Race and identity
HOW I OVERCAME RACIALIZED SELF-SABOTAGE
Why do the racists’ work for them?
Rienard Knight-Laurie
As a young adolescent, I embraced black nationalism. By the time I reached university, I had grown out of that and most of the ressentiment that accompanied it. Regardless, it left a noxious residue in my psyche. I remained stuck in an underdog posture, one that today I would associate with a traumatized and defeated people. Thus, it came as a shock to me to discover while in university that not everyone who looked like me subscribed to and was limited by an internalized racial caste system.
Growing up, I was periodically warned by my Caribbean family members to expect no kinship from Africans. The message ran as follows: “They think they’re better than us because they avoided slavery and kept their culture.” So it was a bit surprising to me that in university most of my friends ended up being from Nigeria, Ghana, or Botswana.
One Nigerian friend in particular always puzzled me. He walked in a very casual manner, as if on a stream of clouds. Mr. Copacetic, ever carefree. We were at a mall one day and he started walking towards a very swanky store. I immediately chided him, saying, “No, no, we don’t go in there.” Shocked he replied, “Why not?” I responded, “Did you forget your skin colour?” He laughed. I continued: “In that store they’re going to follow us around, assume we can’t afford anything.” He replied, “Let them.”
It had never occurred to me to entirely rebuff these presumed perceptions. I had conjured them myself, after all, with no participation from anyone else, ironically relying on stereotypes. Still, I planted my feet and he continued on in the same direction leaving me in my tracks.
There I was standing on the threshold, transfixed. He, his normal carefree self perusing the merchandise, occasionally sending a taunting glance in my direction as if to say “nothing has happened so far.” His nonchalance made it impossible not to notice that in that moment, only one of us was truly liberated, and it wasn’t me.
I began to get the impression he wasn’t really interested in anything the store was offering and was merely extending his high-wire act for my benefit. After he was finished making his point, having purchased nothing, we resumed our stroll around the mall. Feeling defensive about what had just taken place, I began lecturing him on the intransigence of the racial dynamics he had flippantly sidestepped. I insisted that nothing would ever change, we would always be held in suspicion. After a bit of this, he turned to me and said pointedly, “I know who I am, do you?” I didn’t even know how to respond to such a question.
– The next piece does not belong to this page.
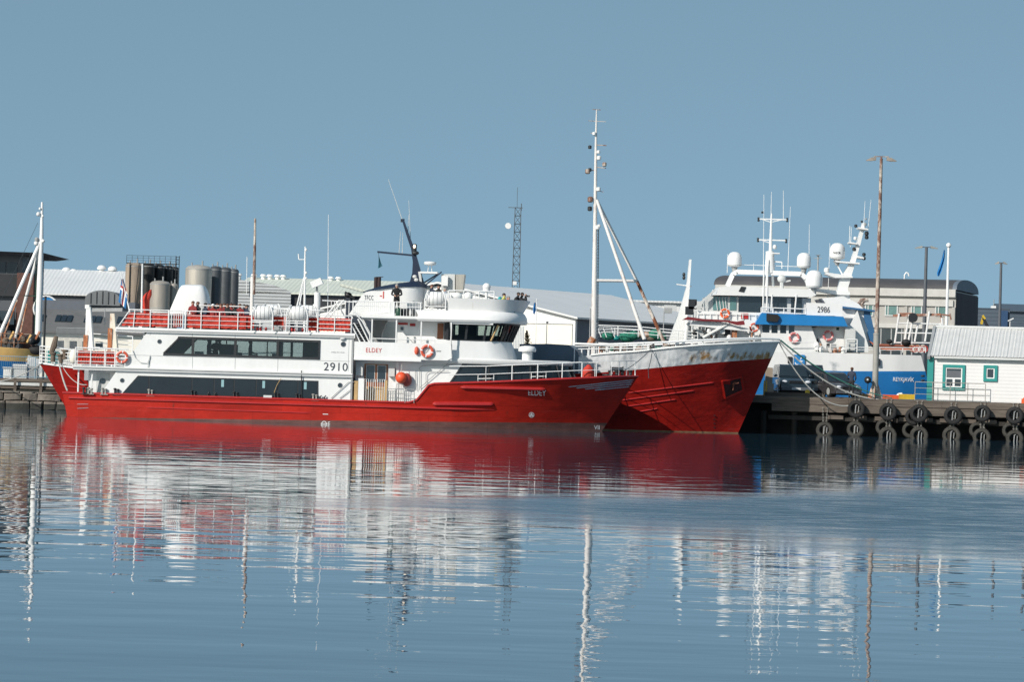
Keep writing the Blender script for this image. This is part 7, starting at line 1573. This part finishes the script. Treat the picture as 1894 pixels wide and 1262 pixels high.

He continued, “I grew up in a country where everyone looked like me, those in authority and those at the bottom.” I realized then that skin colour was not a team jersey to him, and thus he was free to be himself with no encroaching stigma from others and no self-imposed stigma, either. I found people actually treated him differently given his self perception. He was a free man in a way I never had been.
No one followed him around the store that day, which does not prove anything of course. I could just as easily have been right in my prediction. In either case, however, it’s irrelevant. What is relevant is that his model of the world granted him more potential, greater freedom of action, more agency. He was always willing to run the experiment, whereas I had always already cynically given up before even trying.
I came to realize that the “defeat” I referred to in the opening paragraph is perhaps better described not as oppression at the hands of another but as self sabotage. Certainly racists do exist and can oppress black people. But why should we do their work for them? Why should we read from their scripts and play the typecast parts they’ve set out for us?
From that day forward I began to dismantle and rebuild my self conception, removing every bit of exogenous mental software I had unwittingly absorbed, and every barrier that came with it. I’ve been a free man ever since.
Rienard Knight-Laurie is a former black nationalist turned transracial humanist. He has published on race eliminativism in Newsweek. He is a gourmet gourmand and has a BASc in mechanical engineering. His previous piece for Journal of Free Black Thought was “Turning the Page on Wokeness.” Find him on Twitter and Instagram.
I really valued reading this piece. It highlights how many Black individuals have internalized the inferiority complex that others often impose on them, letting these external definitions shape their identity without true understanding. I firmly believe that only I can define what being Black means for me, based on my own unique experiences. Kudos to you for writing this piece, as I believe it will free others to embrace others as humanity.
I love this and wholeheartedly agree. I am a Black women who chooses to live in San Francisco (vs Oakland). I am constantly told I should live in Oakland because, "...there are more Black people." My response is always, "I belong where I'm at." Oakland is fine, but I love San Francisco and I won't allow others views to determine where I belong and where I don't. So often we self-segregate and impose limitations in ourselves -- doing the racists work for them.